JLV – Como a assexualidade é uma
expressão de comportamento muito recente, tem a ver com a explosão da
pornografia em todos os meios de comunicação? Na hora de abundância de recursos
e informações há necessidade de criar limites internos?
Elisabete – É possível que a emergência do
conceito de assexualidade tenha, sim, relação com os excessos das
representações do sexo na sociedade. É possível que seja uma reação aos
excessos. A assexualidade não é recente. O que é recente é o surgimento do
conceito e da discussão sobre a assexualidade. Com certeza sempre existiram
pessoas desinteressadas por sexo ao longo da História, mas antes não havia um
nome para isso, não havia uma classificação, nem havia possibilidade de
congregação dessas pessoas, ou seja, de elas saberem que existem outras como
elas. Foi a internet que possibilitou isso.
JLV – Costuma-se dizer que não
existe ex-gay. Existe ex-assexual?
Elisabete – Não conheço, não aconteceu com
nenhum dos meus entrevistados na pesquisa.
JLV – Eles chegam a casar ou ter
filhos? Como isso é possível?
Elisabete – Não há nada errado com o corpo
da pessoa assexual. Ela pode fazer sexo, casar, ter filhos como qualquer outra
pessoa. Entre meus entrevistados, pelo menos cinco tinham filhos.

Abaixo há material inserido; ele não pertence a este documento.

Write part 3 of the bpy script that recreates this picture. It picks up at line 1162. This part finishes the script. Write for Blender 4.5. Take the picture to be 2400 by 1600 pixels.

JLV – Eles são diferentes de
abstêmios ou celibatários?
Elisabete – Assexuais são pessoas que não
sentem atração sexual, porém isso não as impede de fazer sexo. Alguns são
celibatários, ou seja, decidem não se envolver sexualmente com ninguém. Outros,
porém, podem se envolver sexualmente e, mesmo assim, isso não entra em conflito
com sua autoidentificação como assexual. Celibato é uma
escolha por abstinência sexual. Assexualidade é uma orientação sexual, o indivíduo não escolhe.
escolha por abstinência sexual. Assexualidade é uma orientação sexual, o indivíduo não escolhe.
JLV – Desejo não implica em
atração?
Elisabete – Se pensarmos o desejo como
libido, ele pode ser resolvido somente com a masturbação. A atração é o desejo
direcionado para outra pessoa. Isso, os assexuais não sentem.